4.9. Analysis and resolution on the Review of the Exchange Hedge Policy: Approved, under the terms of the proposal submitted to the meeting.

4.10. Analysis and resolution on the continuance of the Corporate Restructuring Process: Approval, under the terms of the proposal submitted to the meeting, of the Corporate Restructuring Process for its wholly-owned subsidiaries, authorizing the Executive Committee of the companies involved in the process to adopt the necessary actions for compliance with this resolution.

5. CLOSING OF THE MEETING: Since there was no other business to be transacted, the meeting was closed, and these minutes were drawn-up, which after having been read and approved were signed by the Directors who attended the meeting and the Secretary, and following transcribed in the proper book.

Signatures: Fernando Xavier Ferreira – Chairman of the Meeting and Chairman of the Board of Directors; Felix Pablo Ivorra Cano, Shakhaf Wine, Luiz Kaufmann, Antonio Gonçalves de Oliveira and Henri Philippe Reichstul - Directors; Luis Paulo Reis Cocco – Director represented by Mr. Shakhaf Wine; Ignácio Aller Mallo – Director represented by Mr. Felix Pablo Ivorra Cano; Breno Rodrigo Pacheco de Oliveira – General Secretary.

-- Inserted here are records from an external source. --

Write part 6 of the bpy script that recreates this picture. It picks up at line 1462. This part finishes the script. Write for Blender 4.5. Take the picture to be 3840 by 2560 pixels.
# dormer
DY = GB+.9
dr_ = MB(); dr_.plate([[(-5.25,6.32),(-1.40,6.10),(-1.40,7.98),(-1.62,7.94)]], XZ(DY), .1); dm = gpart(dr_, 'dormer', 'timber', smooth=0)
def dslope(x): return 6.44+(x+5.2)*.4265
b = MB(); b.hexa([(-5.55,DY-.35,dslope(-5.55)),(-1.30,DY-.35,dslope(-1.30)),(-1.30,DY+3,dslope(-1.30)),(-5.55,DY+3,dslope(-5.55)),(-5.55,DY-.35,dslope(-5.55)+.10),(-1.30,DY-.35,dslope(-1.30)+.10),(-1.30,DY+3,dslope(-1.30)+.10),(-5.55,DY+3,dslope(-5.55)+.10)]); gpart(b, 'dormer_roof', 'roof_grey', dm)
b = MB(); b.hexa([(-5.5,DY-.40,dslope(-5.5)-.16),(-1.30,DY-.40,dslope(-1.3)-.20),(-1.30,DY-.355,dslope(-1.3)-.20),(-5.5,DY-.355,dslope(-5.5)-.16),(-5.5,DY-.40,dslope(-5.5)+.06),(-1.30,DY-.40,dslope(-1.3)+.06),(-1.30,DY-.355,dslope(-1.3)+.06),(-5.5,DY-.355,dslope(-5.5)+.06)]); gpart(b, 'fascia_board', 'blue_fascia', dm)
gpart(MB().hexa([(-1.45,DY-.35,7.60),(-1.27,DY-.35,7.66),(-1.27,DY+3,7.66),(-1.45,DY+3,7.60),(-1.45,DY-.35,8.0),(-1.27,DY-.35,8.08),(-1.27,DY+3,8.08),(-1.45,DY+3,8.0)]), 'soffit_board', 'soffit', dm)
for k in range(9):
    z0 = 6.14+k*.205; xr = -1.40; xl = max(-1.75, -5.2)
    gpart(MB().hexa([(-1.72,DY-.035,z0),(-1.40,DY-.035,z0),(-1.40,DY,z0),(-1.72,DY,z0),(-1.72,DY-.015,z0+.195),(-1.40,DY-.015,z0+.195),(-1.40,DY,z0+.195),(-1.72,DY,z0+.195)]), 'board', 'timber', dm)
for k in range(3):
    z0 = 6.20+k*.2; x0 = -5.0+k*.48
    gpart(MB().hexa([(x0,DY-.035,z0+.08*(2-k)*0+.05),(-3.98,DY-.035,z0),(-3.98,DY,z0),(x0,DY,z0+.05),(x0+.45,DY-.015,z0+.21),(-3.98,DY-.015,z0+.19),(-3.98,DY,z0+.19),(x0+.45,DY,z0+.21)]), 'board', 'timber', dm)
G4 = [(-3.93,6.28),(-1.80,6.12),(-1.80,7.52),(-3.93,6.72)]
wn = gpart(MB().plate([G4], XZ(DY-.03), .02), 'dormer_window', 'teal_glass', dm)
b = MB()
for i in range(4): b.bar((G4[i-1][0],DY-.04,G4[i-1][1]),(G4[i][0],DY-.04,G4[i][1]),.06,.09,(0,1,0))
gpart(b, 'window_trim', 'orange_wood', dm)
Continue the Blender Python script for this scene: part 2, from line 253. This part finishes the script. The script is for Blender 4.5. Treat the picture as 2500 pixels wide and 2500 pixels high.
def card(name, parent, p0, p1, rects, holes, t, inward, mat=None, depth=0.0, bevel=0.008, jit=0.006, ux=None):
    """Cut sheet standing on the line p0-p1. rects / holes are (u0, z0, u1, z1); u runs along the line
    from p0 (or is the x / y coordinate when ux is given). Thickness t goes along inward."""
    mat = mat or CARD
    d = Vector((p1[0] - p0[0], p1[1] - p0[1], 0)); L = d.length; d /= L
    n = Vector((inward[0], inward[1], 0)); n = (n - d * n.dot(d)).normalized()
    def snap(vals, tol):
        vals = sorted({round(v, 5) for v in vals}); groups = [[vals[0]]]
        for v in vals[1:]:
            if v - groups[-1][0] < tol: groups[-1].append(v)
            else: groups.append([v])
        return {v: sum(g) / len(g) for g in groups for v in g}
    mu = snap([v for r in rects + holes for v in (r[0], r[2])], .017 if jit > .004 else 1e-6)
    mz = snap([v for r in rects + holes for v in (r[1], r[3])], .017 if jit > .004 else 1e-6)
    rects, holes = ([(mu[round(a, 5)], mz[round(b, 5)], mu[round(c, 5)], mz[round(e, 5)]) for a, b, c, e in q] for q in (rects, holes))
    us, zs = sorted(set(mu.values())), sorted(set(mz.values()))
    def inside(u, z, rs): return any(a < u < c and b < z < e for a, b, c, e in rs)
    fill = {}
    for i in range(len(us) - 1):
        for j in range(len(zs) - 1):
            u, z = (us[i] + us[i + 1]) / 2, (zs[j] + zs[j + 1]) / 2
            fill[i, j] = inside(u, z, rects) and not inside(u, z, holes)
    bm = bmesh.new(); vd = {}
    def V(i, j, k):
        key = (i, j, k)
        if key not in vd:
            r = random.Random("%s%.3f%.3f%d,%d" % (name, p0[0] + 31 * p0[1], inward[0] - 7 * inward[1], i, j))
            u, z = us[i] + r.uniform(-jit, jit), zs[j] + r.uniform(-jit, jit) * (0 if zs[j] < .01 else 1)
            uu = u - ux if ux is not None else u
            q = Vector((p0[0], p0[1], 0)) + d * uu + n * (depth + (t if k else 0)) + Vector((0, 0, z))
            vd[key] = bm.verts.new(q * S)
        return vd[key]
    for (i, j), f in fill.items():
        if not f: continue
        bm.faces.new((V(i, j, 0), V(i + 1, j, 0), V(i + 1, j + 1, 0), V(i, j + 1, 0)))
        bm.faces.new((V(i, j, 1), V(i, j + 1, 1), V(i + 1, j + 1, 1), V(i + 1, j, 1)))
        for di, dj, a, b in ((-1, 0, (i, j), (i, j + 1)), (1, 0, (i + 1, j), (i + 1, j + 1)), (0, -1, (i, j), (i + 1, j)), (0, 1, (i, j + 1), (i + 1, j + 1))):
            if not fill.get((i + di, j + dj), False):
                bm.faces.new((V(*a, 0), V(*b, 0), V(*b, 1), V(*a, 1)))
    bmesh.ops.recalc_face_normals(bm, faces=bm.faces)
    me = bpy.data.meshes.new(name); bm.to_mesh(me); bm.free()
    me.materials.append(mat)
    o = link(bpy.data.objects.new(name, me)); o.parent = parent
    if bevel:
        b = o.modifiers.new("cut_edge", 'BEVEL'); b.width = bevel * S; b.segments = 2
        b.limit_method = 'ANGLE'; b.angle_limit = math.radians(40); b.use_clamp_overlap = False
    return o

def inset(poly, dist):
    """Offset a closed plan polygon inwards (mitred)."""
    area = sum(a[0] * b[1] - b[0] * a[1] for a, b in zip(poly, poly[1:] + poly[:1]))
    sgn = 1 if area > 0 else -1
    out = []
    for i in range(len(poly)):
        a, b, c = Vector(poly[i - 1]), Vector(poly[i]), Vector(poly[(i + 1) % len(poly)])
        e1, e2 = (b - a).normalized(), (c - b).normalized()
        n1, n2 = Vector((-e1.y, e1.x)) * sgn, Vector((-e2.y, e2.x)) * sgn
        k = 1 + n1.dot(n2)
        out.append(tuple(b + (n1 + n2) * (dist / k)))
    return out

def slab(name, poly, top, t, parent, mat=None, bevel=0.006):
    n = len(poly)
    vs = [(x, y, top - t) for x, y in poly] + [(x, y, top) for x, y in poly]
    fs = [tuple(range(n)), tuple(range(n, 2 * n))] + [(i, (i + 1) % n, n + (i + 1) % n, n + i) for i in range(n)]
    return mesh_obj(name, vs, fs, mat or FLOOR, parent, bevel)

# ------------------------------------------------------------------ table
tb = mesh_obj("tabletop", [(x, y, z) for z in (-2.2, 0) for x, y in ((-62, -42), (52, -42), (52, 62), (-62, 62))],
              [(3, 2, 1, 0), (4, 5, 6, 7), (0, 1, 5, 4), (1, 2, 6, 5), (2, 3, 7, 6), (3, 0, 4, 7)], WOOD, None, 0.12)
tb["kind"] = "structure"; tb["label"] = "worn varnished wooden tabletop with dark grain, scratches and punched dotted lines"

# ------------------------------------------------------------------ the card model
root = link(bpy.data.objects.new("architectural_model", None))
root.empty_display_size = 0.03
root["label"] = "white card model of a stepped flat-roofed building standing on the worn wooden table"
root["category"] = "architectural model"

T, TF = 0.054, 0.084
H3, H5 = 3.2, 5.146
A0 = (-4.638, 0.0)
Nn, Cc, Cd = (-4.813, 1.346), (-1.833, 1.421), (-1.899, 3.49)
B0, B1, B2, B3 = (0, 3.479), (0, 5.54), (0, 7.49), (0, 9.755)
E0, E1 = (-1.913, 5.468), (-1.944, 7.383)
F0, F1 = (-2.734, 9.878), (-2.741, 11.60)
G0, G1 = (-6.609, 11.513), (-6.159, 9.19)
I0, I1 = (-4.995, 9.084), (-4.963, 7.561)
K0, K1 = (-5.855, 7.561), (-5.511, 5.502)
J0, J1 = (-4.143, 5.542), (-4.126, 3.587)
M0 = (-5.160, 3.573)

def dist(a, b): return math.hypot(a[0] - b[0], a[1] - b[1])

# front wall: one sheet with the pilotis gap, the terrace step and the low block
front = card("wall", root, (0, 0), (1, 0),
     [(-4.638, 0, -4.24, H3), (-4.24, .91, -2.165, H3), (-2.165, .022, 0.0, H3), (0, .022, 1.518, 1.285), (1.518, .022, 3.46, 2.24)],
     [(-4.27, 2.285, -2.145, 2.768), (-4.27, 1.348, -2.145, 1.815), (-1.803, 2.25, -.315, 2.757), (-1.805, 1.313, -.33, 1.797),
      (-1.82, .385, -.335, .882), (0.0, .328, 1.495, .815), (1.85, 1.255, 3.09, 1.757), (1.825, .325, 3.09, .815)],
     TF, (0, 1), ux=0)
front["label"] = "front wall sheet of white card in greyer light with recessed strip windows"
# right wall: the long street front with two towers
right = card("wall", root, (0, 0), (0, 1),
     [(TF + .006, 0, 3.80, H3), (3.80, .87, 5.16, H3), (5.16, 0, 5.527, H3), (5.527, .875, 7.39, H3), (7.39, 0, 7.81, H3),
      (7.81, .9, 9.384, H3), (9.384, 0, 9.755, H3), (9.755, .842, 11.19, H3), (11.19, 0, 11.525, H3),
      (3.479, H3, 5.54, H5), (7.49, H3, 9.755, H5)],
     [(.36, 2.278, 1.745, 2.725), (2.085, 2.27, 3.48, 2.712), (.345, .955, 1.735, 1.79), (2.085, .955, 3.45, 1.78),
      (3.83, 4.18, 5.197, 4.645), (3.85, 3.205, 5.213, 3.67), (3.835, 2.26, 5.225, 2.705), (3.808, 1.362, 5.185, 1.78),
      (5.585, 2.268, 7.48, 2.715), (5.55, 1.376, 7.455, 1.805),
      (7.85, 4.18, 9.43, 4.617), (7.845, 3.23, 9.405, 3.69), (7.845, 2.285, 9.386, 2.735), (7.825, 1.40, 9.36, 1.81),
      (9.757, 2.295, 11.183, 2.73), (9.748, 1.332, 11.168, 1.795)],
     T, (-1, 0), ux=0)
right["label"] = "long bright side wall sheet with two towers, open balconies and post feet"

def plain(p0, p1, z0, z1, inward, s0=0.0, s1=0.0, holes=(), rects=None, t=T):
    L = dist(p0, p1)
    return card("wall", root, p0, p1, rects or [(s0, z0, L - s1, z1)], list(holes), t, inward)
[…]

I hereby certify that this is a faithful copy of the original minutes which were drawn-up in the proper Book.

 

 

Breno Rodrigo Pacheco de Oliveira
General Secretary, OAB/RS nº 45.479



SIGNATURE

Pursuant to the requirements of the Securities Exchange Act of 1934, the registrant has duly caused this report to be signed on its behalf by the undersigned, thereunto duly authorized.

Date: May 29, 2006

VIVO PARTICIPAÇÕES S.A.
By:
/S/ Ernesto Gardelliano

 
Ernesto Gardelliano
Investor Relations Officer

FORWARD-LOOKING STATEMENTS

This press release may contain forward-looking statements. These statements are statements that are not historical facts, and are based on management's current view and estimates of future economic circumstances, industry conditions, company performance and financial results. The words "anticipates", "believes", "estimates", "expects", "plans" and similar expressions, as they relate to the company, are intended to identify forward-looking statements. Statements regarding the declaration or payment of dividends, the implementation of principal operating and financing strategies and capital expenditure plans, the direction of future operations and the factors or trends affecting financial condition, liquidity or results of operations are examples of forward-looking statements. Such statements reflect the current views of management and are subject to a number of risks and uncertainties. There is no guarantee that the expected events, trends or results will actually occur. The statements are based on many assumptions and factors, including general economic and market conditions, industry conditions, and operating factors. Any changes in such assumptions or factors could cause actual results to differ materially from current expectations.